-
Autor
-
Tytuł czasopisma
"Ruch Muzyczny" -
Tytuł
"Tannhäuser" w Teatrze Wielkim -
Data
31.03.1974
-
Treść recenzji
Wystawienie „Tannhäusera” w Teatrze Wielkim stało się wybitnym na naszym gruncie wydarzeniem. Tym bardziej, że jest to na pewno przedstawienie godne Teatru Wielkiego: zrealizowane efektownie i z dużym rozmachem, sprawnie wyreżyserowane przez zaproszonego z Austrii Otto Fritza, frapujące ciekawą, a w niektórych scenach (sala turniejowa w II akcie) bardzo piękną oprawą scenograficzną stworzoną przez wybitną szwajcarską artystkę Annelies Corrodi, dobrze na ogół śpiewane i dobrze też od pulpitu dyrygenckiego prowadzone przez Antoniego Wicherka. Jeżeli zaś mimo to nie wszystkich ono porwało, jeżeli i głosy krytyki w codziennej prasie bardzo były rozbieżne, to zapewne dlatego, że przedstawieniu owemu zabrakło trochę, zwłaszcza w pierwszym akcie, wewnętrznego napięcia; zabrakło tej żarliwości, która przenika całą muzykę Wagnera, a bez której słuchacz nastawiony na wielkie romantyczne przeżycie doznawać będzie wrażenia niedosytu. / Najlepiej chyba zrozumiała to grająca rolę Elżbiety Hanna Lisowska, która zwłaszcza w pierwszej arii na powitanie turniejowej sali dała z siebie wszystko, śpiewając jak w transie — i z miejsca porwała całą widownię. Ale i odtwórca tytułowej roli Roman Węgrzyn — choć nie par excellence bohaterski tenor i czasem śpiewający z wyraźnym wysiłkiem — wywarł duże wrażenie, zwłaszcza w dramatycznych scenach z ostatniego aktu opery.

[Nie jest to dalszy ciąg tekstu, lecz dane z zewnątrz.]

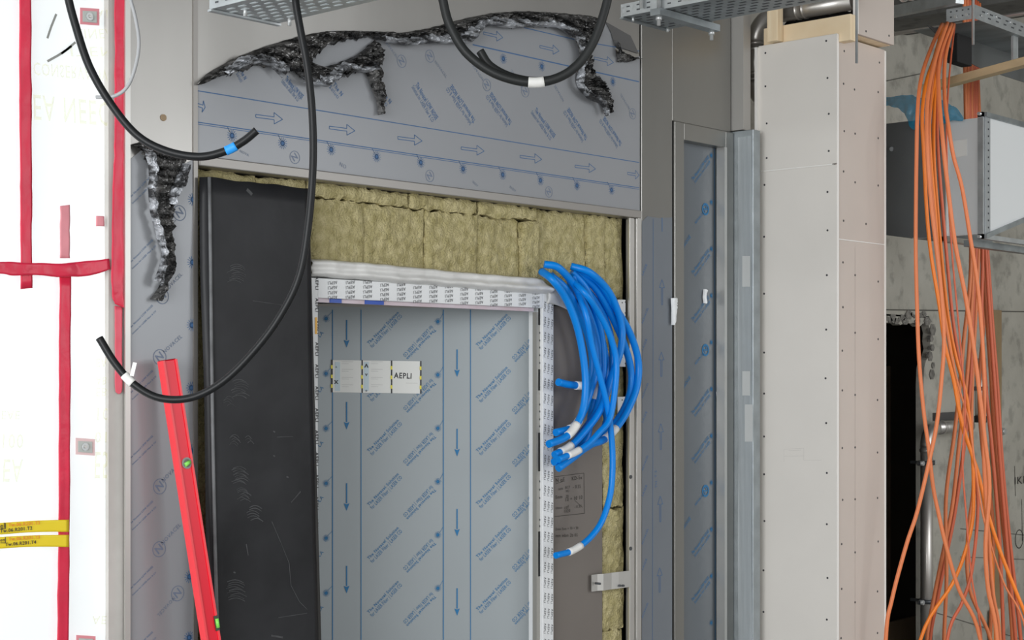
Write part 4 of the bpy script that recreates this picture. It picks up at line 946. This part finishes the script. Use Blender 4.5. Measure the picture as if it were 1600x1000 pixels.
# blue plastic wrap on the duct
A = smooth_path([onX(x, y, dx-.02) for x, y in ((1378,150),(1400,152),(1418,149),(1440,152),(1462,153),(1482,160),(1500,172),(1508,184))], 6)
B = smooth_path([onX(x, y, dx-.02) for x, y in ((1378,166),(1400,168),(1412,176),(1425,196),(1432,202),(1448,196),(1476,192),(1506,188))], 6); n = len(A)-1
def wr(u, v):
    i = round(u*n); p = A[i].lerp(B[i], v); q = p*26
    return p+Vector((-.012-.02*abs(noise.noise(q)), .008*noise.noise(q*1.4), .010*noise.noise(q*1.1+Vector((3, 3, 3)))))
o = MB().grid(wr, n, 12).build('blue_plastic_wrap', blue_wrap); tag(o, 'crumpled translucent blue plastic draped over the top of the duct bend', 'plastic wrap')
# wooden plank
pa, pb = at(1446, 139, 6.75), at(1680, 76, 6.2)
t_ = MB().beam(pa, pb, .05, .034).build('wooden_plank', timber_o); bevel(t_, .002); tag(t_, 'long wooden batten sloping up to the right edge behind the front orange cables', 'timber')

# right-hand cable tray with curved end, orange cables come out of it
Dt = 6.45; c0 = at(1522, 29, Dt); 
t = thing('ladder_tray', 'grey perforated tray at top right from which the orange cables drop', 'cable tray', c0)
hgt = .056; y_in = onX(1479, 32, c0.x).y
er_ = MB().box(c0.x-.002, c0.x, c0.y, y_in, c0.z, c0.z+hgt).build('end_rail', galv, t)
rl_ = MB().box(c0.x, c0.x+1.4, c0.y-.002, c0.y, c0.z, c0.z+hgt).box(c0.x, c0.x+1.4, c0.y-.002, c0.y+.014, c0.z+hgt, c0.z+hgt+.002).build('side_rail', galv, t)
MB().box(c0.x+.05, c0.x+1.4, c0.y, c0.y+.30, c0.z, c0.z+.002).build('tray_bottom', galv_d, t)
n = 14; b = MB(); cc = [(c0.x+.05, c0.z)]+[(c0.x-.02+.55*(k/n), c0.z-.11*math.sin(k/n*math.pi*.5)) for k in range(n+1)]+[(c0.x+1.4, c0.z-.11), (c0.x+1.4, c0.z)]
b.prism([(x, c0.y+.20, z) for x, z in cc], (0, .004, 0)); b.build('drop_out_plate', mat('drop_out_grey', (.16, .17, .17), .45, .6), t)
b = MB()
for k in range(14):
    for zz in (.32, .66): b.box(c0.x+.05+k*.075+(zz > .5)*.02, c0.x+.075+k*.075+(zz > .5)*.02, c0.y-.0035, c0.y-.002, c0.z+hgt*zz, c0.z+hgt*zz+.006)
stamp(b, slot_m, rl_); b = MB()
for k in range(4):
    for zz in (.3, .7): b.box(c0.x-.0035, c0.x-.002, c0.y+.02+k*.026, c0.y+.027+k*.026, c0.z+hgt*zz, c0.z+hgt*zz+.006)
stamp(b, slot_m, er_)
for x_ in (.06, .12, .2, .34): MB().cyl((c0.x+x_, c0.y-.008, c0.z+.02+.02*(x_ > .1)), (c0.x+x_, c0.y-.002, c0.z+.02+.02*(x_ > .1)), .007, 6).build('bolt', washer_m, t)
for y_ in (.03, .08): MB().cyl((c0.x-.008, c0.y+y_, c0.z+.02), (c0.x-.002, c0.y+y_, c0.z+.02), .007, 6).build('bolt', washer_m, t)
MB().box(c0.x+.42, c0.x+.47, c0.y+.02, c0.y+.03, c0.z-.13, c0.z).build('drop_bracket', galv, t)
q = at(1520.5, 70, 6.40); MB().cyl(q, (q.x, q.y, HT), .006, 10).build('hanger_rod', galv, t)
# galvanised strut and thin conduits near the ceiling
q0, q1 = at(1380, 22, 6.9), at(1500, -3, 6.4)
o = MB().beam(q0, q1, .04, .045).build('galvanised_strut', galv); tag(o, 'galvanised strut running from the bulkhead towards the right tray', 'strut')
q0 = onX(1398, 53, 7.6); q1 = Vector((q0.x, q0.y-1.6, q0.z)); q0 = Vector((q0.x, q0.y+.4, q0.z))
o = MB().cyl(q0, q1, .011, 12).build('thin_metal_conduit', mat('conduit_metal', (.55, .52, .50), .35, .7)); tag(o, 'thin metal conduit running under the ceiling behind the orange cables', 'conduit')
o = MB().box(7.9, 8.3, 2.6, YB-.01, 3.86, HT-.005).build('concrete_beam', conc_c); tag(o, 'dark concrete beam under the ceiling above the orange cables', 'beam')
q0 = at(1476, 40, 6.75); o = bevel(MB().box(q0.x+.02, q0.x+.16, q0.y-.05, q0.y+.0, q0.z-.16, q0.z+.0).build('black_clamp_block', black_gap), .004); tag(o, 'black block behind the orange cables where they leave the tray', 'clamp')

# ================================================================ BACK WALL PIPE, BOARD
yp = YB-.10; r = .038
def PB(x, y, Y=yp): return onY(x, y, Y)
p0 = PB(1448, 700); p1 = PB(1462, 669)
R = .11; zt2 = PB(1448, 669).z
t = thing('steel_drain_pipe', 'steel pipe with elbow and clamps on the back wall beside the dark opening', 'pipe', (p0.x, yp, 0))
e = elbow(Vector((p0.x+R, yp, zt2-R)), math.pi, math.pi/2, R, Vector((1, 0, 0)), ez)
MB().tube([(p0.x, yp, 0), (p0.x, yp, zt2-R)], r*.95, 20).build('vertical_run', stain, t); MB().tube(e, r, 20).build('elbow', stain, t)
xe2 = PB(1515, 669).x; MB().tube([e[-1], (xe2, yp, zt2)], r*.95, 20).build('horizontal_run', stain, t)
MB().tube([(p0.x, yp, zt2-R-.03), (p0.x, yp, zt2-R-.01)], r*1.1, 20).build('press_ring', stain, t); MB().tube([(e[-1].x+.06, yp, zt2), (e[-1].x+.08, yp, zt2)], r*1.1, 20).build('press_ring', stain, t)
for y in (723, 939):
    z = PB(1448, y).z; c = MB().tube([(p0.x, yp, z-.012), (p0.x, yp, z+.012)], r*1.25, 20).box(p0.x-.09, p0.x+.09, yp-.005, yp+.005, z-.01, z+.01).box(p0.x-.01, p0.x+.01, yp+.03, YB, z-.008, z+.008).build('pipe_clamp', mat('clamp_dark', (.10, .11, .12), .4, .6), t)
    MB().cyl((p0.x-.075, yp-.02, z), (p0.x-.075, yp+.02, z), .014, 8).build('clamp_bolt', washer_m, c); MB().cyl((p0.x+.075, yp-.02, z), (p0.x+.075, yp+.02, z), .014, 8).build('clamp_bolt', washer_m, c)
xv = PB(1532, 600).x
t = thing('upper_steel_pipe', 'steel pipe piece on the back wall half hidden by the orange cables', 'pipe', (xv, yp, PB(1532, 658).z))
MB().tube([(xv, yp, PB(1532, 655).z), (xv, yp, PB(1532, 560).z)], r*.9, 18).build('pipe_body', stain, t)
MB().tube([(xv, yp, PB(1532, 660).z), (xv, yp, PB(1532, 650).z)], r, 18).build('rubber_end', black_gap, t)
z = PB(1532, 607).z; MB().tube([(xv, yp, z-.012), (xv, yp, z+.012)], r*1.2, 18).box(xv-.085, xv+.085, yp-.005, yp+.005, z-.009, z+.009).box(xv-.01, xv+.01, yp+.03, YB, z-.008, z+.008).build('pipe_clamp', MATS['clamp_dark'], t)
q = PB(1571, 674, YB-.02); o = MB().cyl(q, q+Vector((0, .02, 0)), .022, 14).build('wall_bolt', washer_m); tag(o, 'round metal bolt head on the back wall right of the cables', 'bolt')
o = MB().box(X_(1457, YB), X_(1492, YB), YB-.03, YB, Z_(1470, 657, YB-.03), Z_(1470, 645, YB-.03)).build('dark_rail', mat('dark_rail', (.09, .09, .09), .5)); tag(o, 'short dark rail on the back wall just above the pipe elbow', 'rail')
o = MB().box(X_(1546, YB), X_(1560, YB), YB-.022, YB, .0, Z_(1552, 484, YB-.022)).build('wall_board', mat('ply_strip', (.33, .235, .13), .7, var=.15, vscale=5)); tag(o, 'narrow upright wooden board on the back wall behind the orange cables', 'board')
o = MB().box(X_(1553, YB-.05), X_(1567, YB-.05), YB-.05, YB-.022, 0, Z_(1560, 952, YB-.05)).build('timber_offcut', timber_v); tag(o, 'pale timber offcut standing at the foot of the upright wall board', 'timber')
# boards standing in the dark opening
o = MB().prism([onY(x, y, YB+.30) for x, y in ((1380, 975), (1443, 960), (1443, 1130), (1380, 1130))][::-1], (0, .02, 0)).build('brown_sheet', mat('brown_sheet', (.24, .18, .11), .7, var=.2)); tag(o, 'low brown sheet standing at the bottom of the dark opening', 'sheet')
o = MB().box(X_(1372, YB+.5), X_(1441, YB+.5), YB+.5, YB+.52, 0, Z_(1400, 572, YB+.5)).build('dark_board', mat('dark_board', (.20, .15, .10), .7, var=.4, vscale=3)); tag(o, 'tall dark brown board standing deeper inside the opening', 'board')

# ================================================================ ORANGE CABLES
F1 = [
 ('leftmost orange cable of the front bundle, hanging straight then crossing to the lower right', orange, .0088, 6.10, [(1472,38),(1455,75),(1440,120),(1434,170),(1432,250),(1431,330),(1431,400),(1433,480),(1436,560),(1443,640),(1451,700),(1458,760),(1466,800),(1478,852),(1498,920),(1532,1000)]),
 ('bright orange cable sweeping from the duct down to the right edge', orange_b, .0085, 6.20, [(1475,38),(1460,90),(1447,130),(1441,180),(1444,250),(1448,330),(1455,400),(1468,479),(1476,536),(1490,594),(1500,648),(1514,696),(1528,740),(1543,800),(1566,870),(1600,955),(1640,1060)]),
 ('bright orange cable running close inside the sweeping one', orange_b, .0085, 6.24, [(1480,38),(1468,90),(1456,150),(1452,200),(1455,260),(1461,330),(1466,400),(1474,480),(1484,540),(1494,600),(1502,660),(1515,700),(1530,745),(1540,800),(1548,860),(1552,930),(1556,1000)]),
 ('pale orange cable in front of the duct label slanting to the middle', orange, .0095, 6.15, [(1486,38),(1468,90),(1467,147),(1472,208),(1479,276),(1492,378),(1509,466),(1521,541),(1530,610),(1538,680),(1546,760),(1540,850),(1544,920),(1558,1000)]),
 ('orange cable rightmost across the lit duct face', orange, .0088, 6.18, [(1490,38),(1477,90),(1476,150),(1482,198),(1490,245),(1503,293),(1516,371),(1528,450),(1536,550),(1538,620),(1537,700),(1541,790),(1546,860),(1552,930),(1562,1000)]),
 ('thinnest orange cable hanging down the middle of the bundle', orange_r, .0042, 6.12, [(1492,38),(1486,90),(1481,150),(1479,220),(1482,310),(1488,400),(1494,466),(1503,565),(1508,640),(1504,720),(1509,796),(1518,900),(1534,1000)]),
 ('orange cable crossing over to the lower left beside the column', orange, .0088, 6.05, [(1480,36),(1462,90),(1450,150),(1448,220),(1454,310),(1462,380),(1470,450),(1475,530),(1471,595),(1464,660),(1452,720),(1433,800),(1416,852),(1394,935),(1384,1000)]),
 ('bright orange cable curling to the lower left bottom edge', orange_b, .0085, 6.22, [(1484,38),(1466,95),(1460,160),(1459,240),(1465,330),(1473,420),(1482,500),(1494,560),(1510,620),(1518,690),(1521,750),(1520,810),(1508,862),(1488,912),(1438,1000)]),
 ('reddish orange cable in the middle of the front bundle', orange_r, .008, 6.26, [(1486,36),(1470,95),(1464,160),(1466,240),(1473,330),(1481,420),(1489,500),(1500,570),(1512,640),(1520,720),(1528,790),(1519,888),(1504,940),(1480,1000)]),
 ('orange cable bowing low across the thinnest one', orange, .0045, 6.08, [(1478,36),(1464,90),(1455,150),(1452,230),(1459,320),(1469,420),(1480,520),(1497,600),(1514,660),(1524,730),(1533,790),(1545,840),(1568,910),(1604,990)]),
]
F2 = [
 (orange, [(1507,60),(1508,120),(1509,180),(1512,280),(1517,380),(1515,450),(1506,530),(1500,600),(1491,680),(1478,780),(1479,900),(1475,1000)]),
 (orange, [(1511,60),(1512,120),(1512,180),(1516,280),(1521,380),(1518,480),(1510,600),(1499,690),(1488,790),(1470,880),(1458,940),(1448,1000)]),
 (orange_r, [(1514,60),(1515,120),(1515,180),(1520,280),(1525,380),(1520,490),(1516,600),(1506,700),(1492,800),(1478,870),(1465,935),(1453,1000)]),
 (orange, [(1518,60),(1518,120),(1518,180),(1524,280),(1529,380),(1524,500),(1519,600),(1518,680),(1521,760),(1512,840),(1515,920),(1548,1000)]),
 (orange_r, [(1521,65),(1521,120),(1521,180),(1528,280),(1535,380),(1534,500),(1540,600),(1548,680),(1556,770),(1563,870),(1568,1000)]),
 (orange_r, [(1524,65),(1524,120),(1524,180),(1532,280),(1539,380),(1547,500),(1554,600),(1561,700),(1569,800),(1578,900),(1587,1000)]),
 (orange_r, [(1527,65),(1527,120),(1526,180),(1535,280),(1542,380),(1551,510),(1559,610),(1565,710),(1573,800),(1584,900),(1595,1000)]),
 (orange, [(1530,65),(1528,120),(1530,180),(1532,280),(1533,380),(1542,500),(1549,600),(1555,700),(1565,800),(1575,900),(1582,1000)]),
 (orange, [(1516,65),(1517,120),(1520,180),(1530,280),(1538,380),(1537,500),(1530,600),(1535,700),(1550,800),(1552,880),(1547,1000)]),
]
for kk, (lbl, m, r, D, L_) in enumerate(F1):
    D = (6.12, 6.24, 6.28, 6.04, 6.08, 6.16, 6.00, 6.32, 6.36, 6.20)[kk]; r *= .9
    pts = [at(x, y, D+(.35 if i == 0 else .18 if i == 1 else .06 if i == 2 else 0)) for i, (x, y) in enumerate(L_)]
    d = pts[-1]-pts[-2]; pts.append(Vector((pts[-1].x+d.x*.5, pts[-1].y+d.y*.5, .35))); pts.append(Vector((pts[-1].x, pts[-1].y, .012)))
    cable('orange_cable', lbl, pts, r, m, k=6, group='orange cables of the front bundle', n=10)
for i, (m, L_) in enumerate(F2):
    pts = [at(x, y, 7.6+.035*i) for j, (x, y) in enumerate(L_)]
    d = pts[-1]-pts[-2]; pts.insert(0, Vector((pts[0].x, pts[0].y, 3.75))); pts.append(Vector((pts[-1].x+d.x*.4, pts[-1].y+d.y*.4, .25))); pts.append(Vector((pts[-1].x, pts[-1].y, .012)))
    cable('orange_cable', 'rear-bundle orange cable behind the duct, '+('first from the left', 'second from the left', 'third from the left', 'fifth from the left', 'sixth from the left', 'seventh from the left', 'eighth from the left', 'rightmost', 'fourth from the left')[i]+' where it passes above the duct', pts, .0095, m, k=6, group='orange cables of the rear bundle', n=10)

Krystyna Szczepańska imponowała pięknym jak zawsze głosem w partii bogini Wenus — jakkolwiek słowny tekst tej partii raczej nie docierał do słuchacza. Na szczere pochwały zasłużył Zdzisław Klimek ze szlachetnym umiarem i kulturą śpiewający niełatwą partię Wolframa von Eschenbach z dwiema aż popisowymi ariami. (…) Sceny baletowe układu Witolda Grucy stanowiły niewątpliwy walor przedstawienia.